*Exercise prompt:*
Your task is to output the listing word for word, with pictures excluded.

======== Collected data ========

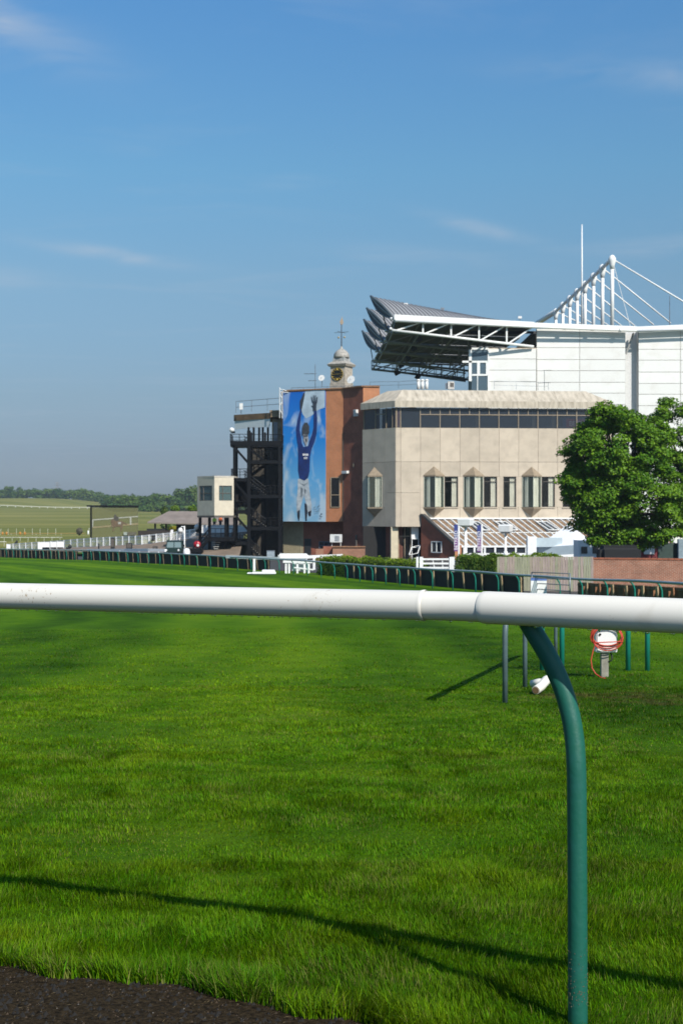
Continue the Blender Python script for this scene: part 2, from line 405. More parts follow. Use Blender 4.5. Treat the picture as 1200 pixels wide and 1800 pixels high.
# the dark horse walk beside the rail
def path_edge(x):           # distance ahead of the turf edge at lateral position x
    return np.interp(x, [-6, -2.5, -1.1, -.80, -.524, -.25, 0, .4, 1., 3.], [7.2, 5.36, 4.69, 4.59, 4.47, 4.33, 4.17, 3.83, 3.2, 1.9])+.03*np.sin(np.asarray(x)*9.)+.02*np.sin(np.asarray(x)*23+1)
pm, pt, pb = principled('walk_surface', (.02, .017, .015), 1.0, spec=.03)
pc = N(pt, 'ShaderNodeTexCoord'); pn = N(pt, 'ShaderNodeTexNoise'); pn.inputs['Scale'].default_value = 48; pn.inputs['Detail'].default_value = 9; pn.inputs['Roughness'].default_value = .75
pt.links.new(pc.outputs['UV'], pn.inputs['Vector'])
pr = N(pt, 'ShaderNodeValToRGB'); pr.color_ramp.elements[0].position = .38; pr.color_ramp.elements[0].color = (.010, .0085, .0065, 1); pr.color_ramp.elements[1].position = .74; pr.color_ramp.elements[1].color = (.085, .06, .033, 1)
pt.links.new(pn.outputs['Fac'], pr.inputs[0]); pt.links.new(pr.outputs[0], pb.inputs['Base Color'])
pbp = N(pt, 'ShaderNodeBump'); pbp.inputs['Strength'].default_value = 1; pbp.inputs['Distance'].default_value = .014
pt.links.new(pn.outputs['Fac'], pbp.inputs['Height']); pt.links.new(pbp.outputs[0], pb.inputs['Normal'])
prow = []
for k in range(12):
    xs = np.linspace(-6, 3, 150); ye = path_edge(xs); y = ye+.03-(k/11.)*(ye+30)*(k/11.)
    prow.append(np.stack([xs, y, zg(xs, y)+.012], 1))
sheet('path', pm, prow[::-1])

# ------------------------------------------------------------------ grass blades
def vnoise(x, y, s, seed):
    """cheap smooth value noise"""
    r2 = np.random.default_rng(seed); tab = r2.random((64, 64)); u, v = x/s, y/s
    i, j = np.floor(u).astype(int), np.floor(v).astype(int); fu, fv = u-i, v-j; fu = fu*fu*(3-2*fu); fv = fv*fv*(3-2*fv)
    g_ = lambda a, b: tab[a % 64, b % 64]
    return (g_(i, j)*(1-fu)+g_(i+1, j)*fu)*(1-fv)+(g_(i, j+1)*(1-fu)+g_(i+1, j+1)*fu)*fv
def blades(name, pts, h, w, m, segs=3, lean=.55, dryp=.03, wet=0):
    n = len(pts); az = 2*np.pi*1.6*vnoise(pts[:, 0]+40, pts[:, 1]+7, .35, 12)+rng.normal(0, 1.1, n); ln = np.abs(rng.normal(lean, .28, n)).clip(0.05, 1.35)
    fa = az+rng.normal(np.pi/2, .5, n)
    dirv = np.stack([np.cos(az), np.sin(az), np.zeros(n)], 1); wid = np.stack([np.cos(fa), np.sin(fa), np.zeros(n)], 1)
    V = []
    for k in range(segs+1):
        s = k/segs; a = ln*s                     # bends progressively
        out = h*(1-np.cos(a*1.2))/np.maximum(ln*1.2, .05)*1.0; up = h*np.sin(np.minimum(a*1.2, 1.5))/np.maximum(ln*1.2, .05)
        c = pts+dirv*out[:, None]; c[:, 2] += up
        ww = w*(1-s**1.6)*.5
        if k < segs: V += [c-wid*ww[:, None], c+wid*ww[:, None]]
        else: V += [c]
    nv = 2*segs+1
    A = np.stack(V, 1).reshape(-1, 3)
    idx = np.arange(n)*nv; tris = []
    for k in range(segs-1):
        a, b, c, d = idx+2*k, idx+2*k+1, idx+2*k+3, idx+2*k+2
        tris += [np.stack([a, b, c], 1), np.stack([a, c, d], 1)]
    tris.append(np.stack([idx+2*segs-2, idx+2*segs-1, idx+2*segs], 1))
    T = np.concatenate(tris).astype(np.int32)
    me = bpy.data.meshes.new(name); me.vertices.add(len(A)); me.vertices.foreach_set('co', A.astype(np.float32).ravel())
    me.loops.add(T.size); me.loops.foreach_set('vertex_index', T.ravel()); me.polygons.add(len(T))
    me.polygons.foreach_set('loop_start', np.arange(0, T.size, 3, dtype=np.int32)); me.update(calc_edges=True)
    me.polygons.foreach_set('use_smooth', np.ones(len(T), bool))
    tone = np.zeros((n, 3)); tone[:, 0] = rng.normal(1.15, .40, n).clip(.35, 2.3); tone[:, 1] = rng.normal(.493, .013, n); tone[:, 2] = np.where(rng.random(n) < dryp, rng.uniform(.3, .9, n), 0)
    tuft = vnoise(pts[:, 0]+9, pts[:, 1]+3, .07+.012*pts[:, 1].mean(), 31); big = vnoise(pts[:, 0]+2, pts[:, 1]+5, .55, 32)
    amp = .8 if pts[:, 1].mean() < 6.5 else .4; tone[:, 0] *= 1+amp*(.62*tuft+.30*big-.46); tone[:, 1] += .030*(vnoise(pts[:, 0], pts[:, 1], .30, 33)-.5)
    tone[:, 2] = np.maximum(tone[:, 2], np.where((vnoise(pts[:, 0]+20, pts[:, 1], .42, 34) > .68) & (rng.random(n) < .22), rng.uniform(.2, .7, n), 0))
    at = me.attributes.new('tone', 'FLOAT_VECTOR', 'POINT'); at.data.foreach_set('vector', np.repeat(tone, nv, 0).astype(np.float32).ravel())
    me.materials.append(m)
    o = bpy.data.objects.new(name, me); COL.objects.link(o); o['kind'] = 'stuff'
    return o
def scatter(n, y0, y1, half=.27, margin=.7, power=1.):
    """points between distances y0..y1 in a wedge wide enough for a step to the side"""
    y = y0+(y1-y0)*rng.random(n*2)**power
    wm = half*y1+margin; x = rng.uniform(-wm, wm, n*2); keep = np.abs(x) < half*y+margin
    return x[keep], y[keep]
BM = blade_mat()
def lay(name, n, y0, y1, h0, w0, segs, lean, dryp, edge=False, power=1.):
    x, y = scatter(n, y0, y1, power=power)
    k = y > path_edge(x)-.01; x, y = x[k], y[k]
    nz = vnoise(x, y, .28, 3)*.6+vnoise(x, y, .9, 5)*.6
    keep = rng.random(len(x)) < (.40+.80*nz); x, y, nz = x[keep], y[keep], nz[keep]
    h = h0*(.45+.75*nz)*rng.uniform(.55, 1.3, len(x))*(.75+.75*vnoise(x, y, .16, 8)**2)
    if edge: h *= 1+1.0*np.exp(-((y-path_edge(x))/.30)**2)
    p = np.stack([x, y, zg(x, y)-.004], 1)
    return blades(name, p, h, w0*rng.uniform(.6, 1.3, len(x)), BM, segs, lean, dryp)
lay('grass', 190000, 3.3, 6.4, .045, .0030, 3, .8, .045, True)
lay('grass', 140000, 6.2, 11.0, .032, .0045, 2, .75, .05)
lay('grass', 100000, 10.5, 20.0, .030, .0085, 2, .75, .05, power=1.2)
lay('grass', 60000, 19.0, 42.0, .032, .018, 2, .75, .04, power=1.3)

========

*Complete response:*
Continue the Blender Python script for this scene: part 2, from line 405. More parts follow. Use Blender 4.5. Treat the picture as 1200 pixels wide and 1800 pixels high.
# the dark horse walk beside the rail
def path_edge(x):           # distance ahead of the turf edge at lateral position x
    return np.interp(x, [-6, -2.5, -1.1, -.80, -.524, -.25, 0, .4, 1., 3.], [7.2, 5.36, 4.69, 4.59, 4.47, 4.33, 4.17, 3.83, 3.2, 1.9])+.03*np.sin(np.asarray(x)*9.)+.02*np.sin(np.asarray(x)*23+1)
pm, pt, pb = principled('walk_surface', (.02, .017, .015), 1.0, spec=.03)
pc = N(pt, 'ShaderNodeTexCoord'); pn = N(pt, 'ShaderNodeTexNoise'); pn.inputs['Scale'].default_value = 48; pn.inputs['Detail'].default_value = 9; pn.inputs['Roughness'].default_value = .75
pt.links.new(pc.outputs['UV'], pn.inputs['Vector'])
pr = N(pt, 'ShaderNodeValToRGB'); pr.color_ramp.elements[0].position = .38; pr.color_ramp.elements[0].color = (.010, .0085, .0065, 1); pr.color_ramp.elements[1].position = .74; pr.color_ramp.elements[1].color = (.085, .06, .033, 1)
pt.links.new(pn.outputs['Fac'], pr.inputs[0]); pt.links.new(pr.outputs[0], pb.inputs['Base Color'])
pbp = N(pt, 'ShaderNodeBump'); pbp.inputs['Strength'].default_value = 1; pbp.inputs['Distance'].default_value = .014
pt.links.new(pn.outputs['Fac'], pbp.inputs['Height']); pt.links.new(pbp.outputs[0], pb.inputs['Normal'])
prow = []
for k in range(12):
    xs = np.linspace(-6, 3, 150); ye = path_edge(xs); y = ye+.03-(k/11.)*(ye+30)*(k/11.)
    prow.append(np.stack([xs, y, zg(xs, y)+.012], 1))
sheet('path', pm, prow[::-1])

# ------------------------------------------------------------------ grass blades
def vnoise(x, y, s, seed):
    """cheap smooth value noise"""
    r2 = np.random.default_rng(seed); tab = r2.random((64, 64)); u, v = x/s, y/s
    i, j = np.floor(u).astype(int), np.floor(v).astype(int); fu, fv = u-i, v-j; fu = fu*fu*(3-2*fu); fv = fv*fv*(3-2*fv)
    g_ = lambda a, b: tab[a % 64, b % 64]
    return (g_(i, j)*(1-fu)+g_(i+1, j)*fu)*(1-fv)+(g_(i, j+1)*(1-fu)+g_(i+1, j+1)*fu)*fv
def blades(name, pts, h, w, m, segs=3, lean=.55, dryp=.03, wet=0):
    n = len(pts); az = 2*np.pi*1.6*vnoise(pts[:, 0]+40, pts[:, 1]+7, .35, 12)+rng.normal(0, 1.1, n); ln = np.abs(rng.normal(lean, .28, n)).clip(0.05, 1.35)
    fa = az+rng.normal(np.pi/2, .5, n)
    dirv = np.stack([np.cos(az), np.sin(az), np.zeros(n)], 1); wid = np.stack([np.cos(fa), np.sin(fa), np.zeros(n)], 1)
    V = []
    for k in range(segs+1):
        s = k/segs; a = ln*s                     # bends progressively
        out = h*(1-np.cos(a*1.2))/np.maximum(ln*1.2, .05)*1.0; up = h*np.sin(np.minimum(a*1.2, 1.5))/np.maximum(ln*1.2, .05)
        c = pts+dirv*out[:, None]; c[:, 2] += up
        ww = w*(1-s**1.6)*.5
        if k < segs: V += [c-wid*ww[:, None], c+wid*ww[:, None]]
        else: V += [c]
    nv = 2*segs+1
    A = np.stack(V, 1).reshape(-1, 3)
    idx = np.arange(n)*nv; tris = []
    for k in range(segs-1):
        a, b, c, d = idx+2*k, idx+2*k+1, idx+2*k+3, idx+2*k+2
        tris += [np.stack([a, b, c], 1), np.stack([a, c, d], 1)]
    tris.append(np.stack([idx+2*segs-2, idx+2*segs-1, idx+2*segs], 1))
    T = np.concatenate(tris).astype(np.int32)
    me = bpy.data.meshes.new(name); me.vertices.add(len(A)); me.vertices.foreach_set('co', A.astype(np.float32).ravel())
    me.loops.add(T.size); me.loops.foreach_set('vertex_index', T.ravel()); me.polygons.add(len(T))
    me.polygons.foreach_set('loop_start', np.arange(0, T.size, 3, dtype=np.int32)); me.update(calc_edges=True)
    me.polygons.foreach_set('use_smooth', np.ones(len(T), bool))
    tone = np.zeros((n, 3)); tone[:, 0] = rng.normal(1.15, .40, n).clip(.35, 2.3); tone[:, 1] = rng.normal(.493, .013, n); tone[:, 2] = np.where(rng.random(n) < dryp, rng.uniform(.3, .9, n), 0)
    tuft = vnoise(pts[:, 0]+9, pts[:, 1]+3, .07+.012*pts[:, 1].mean(), 31); big = vnoise(pts[:, 0]+2, pts[:, 1]+5, .55, 32)
    amp = .8 if pts[:, 1].mean() < 6.5 else .4; tone[:, 0] *= 1+amp*(.62*tuft+.30*big-.46); tone[:, 1] += .030*(vnoise(pts[:, 0], pts[:, 1], .30, 33)-.5)
    tone[:, 2] = np.maximum(tone[:, 2], np.where((vnoise(pts[:, 0]+20, pts[:, 1], .42, 34) > .68) & (rng.random(n) < .22), rng.uniform(.2, .7, n), 0))
    at = me.attributes.new('tone', 'FLOAT_VECTOR', 'POINT'); at.data.foreach_set('vector', np.repeat(tone, nv, 0).astype(np.float32).ravel())
    me.materials.append(m)
    o = bpy.data.objects.new(name, me); COL.objects.link(o); o['kind'] = 'stuff'
    return o
def scatter(n, y0, y1, half=.27, margin=.7, power=1.):
    """points between distances y0..y1 in a wedge wide enough for a step to the side"""
    y = y0+(y1-y0)*rng.random(n*2)**power
    wm = half*y1+margin; x = rng.uniform(-wm, wm, n*2); keep = np.abs(x) < half*y+margin
    return x[keep], y[keep]
BM = blade_mat()
def lay(name, n, y0, y1, h0, w0, segs, lean, dryp, edge=False, power=1.):
    x, y = scatter(n, y0, y1, power=power)
    k = y > path_edge(x)-.01; x, y = x[k], y[k]
    nz = vnoise(x, y, .28, 3)*.6+vnoise(x, y, .9, 5)*.6
    keep = rng.random(len(x)) < (.40+.80*nz); x, y, nz = x[keep], y[keep], nz[keep]
    h = h0*(.45+.75*nz)*rng.uniform(.55, 1.3, len(x))*(.75+.75*vnoise(x, y, .16, 8)**2)
    if edge: h *= 1+1.0*np.exp(-((y-path_edge(x))/.30)**2)
    p = np.stack([x, y, zg(x, y)-.004], 1)
    return blades(name, p, h, w0*rng.uniform(.6, 1.3, len(x)), BM, segs, lean, dryp)
lay('grass', 190000, 3.3, 6.4, .045, .0030, 3, .8, .045, True)
lay('grass', 140000, 6.2, 11.0, .032, .0045, 2, .75, .05)
lay('grass', 100000, 10.5, 20.0, .030, .0085, 2, .75, .05, power=1.2)
lay('grass', 60000, 19.0, 42.0, .032, .018, 2, .75, .04, power=1.3)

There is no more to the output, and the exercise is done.